__What the exercise asks__
All of the records below should be output exactly.

Scene modeling code data:
>> start

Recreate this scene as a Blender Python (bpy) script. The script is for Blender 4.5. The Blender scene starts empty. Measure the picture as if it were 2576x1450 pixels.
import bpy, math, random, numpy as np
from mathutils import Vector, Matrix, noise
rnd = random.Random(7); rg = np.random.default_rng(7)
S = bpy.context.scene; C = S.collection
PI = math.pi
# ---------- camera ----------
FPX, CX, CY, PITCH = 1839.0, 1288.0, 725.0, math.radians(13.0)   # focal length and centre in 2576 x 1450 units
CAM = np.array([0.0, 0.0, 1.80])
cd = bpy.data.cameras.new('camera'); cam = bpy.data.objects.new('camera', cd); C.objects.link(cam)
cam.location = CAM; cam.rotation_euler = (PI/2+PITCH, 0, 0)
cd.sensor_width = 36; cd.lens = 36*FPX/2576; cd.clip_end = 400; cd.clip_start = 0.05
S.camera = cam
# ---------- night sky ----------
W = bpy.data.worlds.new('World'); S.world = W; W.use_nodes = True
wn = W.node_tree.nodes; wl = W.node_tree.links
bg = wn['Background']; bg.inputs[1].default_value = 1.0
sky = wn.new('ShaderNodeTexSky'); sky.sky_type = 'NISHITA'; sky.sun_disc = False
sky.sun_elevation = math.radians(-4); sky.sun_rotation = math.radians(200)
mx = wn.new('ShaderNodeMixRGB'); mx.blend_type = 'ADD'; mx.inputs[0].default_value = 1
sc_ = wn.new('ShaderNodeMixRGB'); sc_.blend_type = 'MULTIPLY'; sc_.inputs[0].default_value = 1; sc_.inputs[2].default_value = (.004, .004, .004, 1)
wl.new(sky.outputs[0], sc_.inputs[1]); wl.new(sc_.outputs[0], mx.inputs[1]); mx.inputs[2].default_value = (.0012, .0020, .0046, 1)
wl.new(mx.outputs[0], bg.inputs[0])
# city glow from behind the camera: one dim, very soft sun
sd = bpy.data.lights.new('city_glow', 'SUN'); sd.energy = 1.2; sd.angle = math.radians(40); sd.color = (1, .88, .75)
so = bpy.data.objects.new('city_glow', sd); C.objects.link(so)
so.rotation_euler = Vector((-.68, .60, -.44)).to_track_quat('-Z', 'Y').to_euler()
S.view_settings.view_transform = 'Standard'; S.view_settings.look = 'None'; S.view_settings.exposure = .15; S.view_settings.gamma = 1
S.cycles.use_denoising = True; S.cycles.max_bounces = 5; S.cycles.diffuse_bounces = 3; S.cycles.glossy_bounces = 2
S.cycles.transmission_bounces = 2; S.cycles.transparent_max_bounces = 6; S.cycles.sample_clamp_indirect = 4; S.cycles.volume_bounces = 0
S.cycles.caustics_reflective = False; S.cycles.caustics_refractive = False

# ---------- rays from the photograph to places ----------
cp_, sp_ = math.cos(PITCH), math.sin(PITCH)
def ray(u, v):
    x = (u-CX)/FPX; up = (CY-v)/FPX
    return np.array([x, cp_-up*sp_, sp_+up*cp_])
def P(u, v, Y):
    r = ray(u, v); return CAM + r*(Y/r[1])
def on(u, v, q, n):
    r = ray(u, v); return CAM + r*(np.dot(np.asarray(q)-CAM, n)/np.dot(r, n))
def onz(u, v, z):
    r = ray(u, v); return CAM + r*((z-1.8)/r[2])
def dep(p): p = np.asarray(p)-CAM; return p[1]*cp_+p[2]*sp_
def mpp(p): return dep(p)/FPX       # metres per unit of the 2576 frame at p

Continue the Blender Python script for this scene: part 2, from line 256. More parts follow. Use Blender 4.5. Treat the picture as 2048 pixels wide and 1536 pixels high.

>> end

__Output of the exercise__
Recreate this scene as a Blender Python (bpy) script. The script is for Blender 4.5. The Blender scene starts empty. Measure the picture as if it were 2576x1450 pixels.
import bpy, math, random, numpy as np
from mathutils import Vector, Matrix, noise
rnd = random.Random(7); rg = np.random.default_rng(7)
S = bpy.context.scene; C = S.collection
PI = math.pi
# ---------- camera ----------
FPX, CX, CY, PITCH = 1839.0, 1288.0, 725.0, math.radians(13.0)   # focal length and centre in 2576 x 1450 units
CAM = np.array([0.0, 0.0, 1.80])
cd = bpy.data.cameras.new('camera'); cam = bpy.data.objects.new('camera', cd); C.objects.link(cam)
cam.location = CAM; cam.rotation_euler = (PI/2+PITCH, 0, 0)
cd.sensor_width = 36; cd.lens = 36*FPX/2576; cd.clip_end = 400; cd.clip_start = 0.05
S.camera = cam
# ---------- night sky ----------
W = bpy.data.worlds.new('World'); S.world = W; W.use_nodes = True
wn = W.node_tree.nodes; wl = W.node_tree.links
bg = wn['Background']; bg.inputs[1].default_value = 1.0
sky = wn.new('ShaderNodeTexSky'); sky.sky_type = 'NISHITA'; sky.sun_disc = False
sky.sun_elevation = math.radians(-4); sky.sun_rotation = math.radians(200)
mx = wn.new('ShaderNodeMixRGB'); mx.blend_type = 'ADD'; mx.inputs[0].default_value = 1
sc_ = wn.new('ShaderNodeMixRGB'); sc_.blend_type = 'MULTIPLY'; sc_.inputs[0].default_value = 1; sc_.inputs[2].default_value = (.004, .004, .004, 1)
wl.new(sky.outputs[0], sc_.inputs[1]); wl.new(sc_.outputs[0], mx.inputs[1]); mx.inputs[2].default_value = (.0012, .0020, .0046, 1)
wl.new(mx.outputs[0], bg.inputs[0])
# city glow from behind the camera: one dim, very soft sun
sd = bpy.data.lights.new('city_glow', 'SUN'); sd.energy = 1.2; sd.angle = math.radians(40); sd.color = (1, .88, .75)
so = bpy.data.objects.new('city_glow', sd); C.objects.link(so)
so.rotation_euler = Vector((-.68, .60, -.44)).to_track_quat('-Z', 'Y').to_euler()
S.view_settings.view_transform = 'Standard'; S.view_settings.look = 'None'; S.view_settings.exposure = .15; S.view_settings.gamma = 1
S.cycles.use_denoising = True; S.cycles.max_bounces = 5; S.cycles.diffuse_bounces = 3; S.cycles.glossy_bounces = 2
S.cycles.transmission_bounces = 2; S.cycles.transparent_max_bounces = 6; S.cycles.sample_clamp_indirect = 4; S.cycles.volume_bounces = 0
S.cycles.caustics_reflective = False; S.cycles.caustics_refractive = False

# ---------- rays from the photograph to places ----------
cp_, sp_ = math.cos(PITCH), math.sin(PITCH)
def ray(u, v):
    x = (u-CX)/FPX; up = (CY-v)/FPX
    return np.array([x, cp_-up*sp_, sp_+up*cp_])
def P(u, v, Y):
    r = ray(u, v); return CAM + r*(Y/r[1])
def on(u, v, q, n):
    r = ray(u, v); return CAM + r*(np.dot(np.asarray(q)-CAM, n)/np.dot(r, n))
def onz(u, v, z):
    r = ray(u, v); return CAM + r*((z-1.8)/r[2])
def dep(p): p = np.asarray(p)-CAM; return p[1]*cp_+p[2]*sp_
def mpp(p): return dep(p)/FPX       # metres per unit of the 2576 frame at p

Continue the Blender Python script for this scene: part 2, from line 256. More parts follow. Use Blender 4.5. Treat the picture as 2048 pixels wide and 1536 pixels high.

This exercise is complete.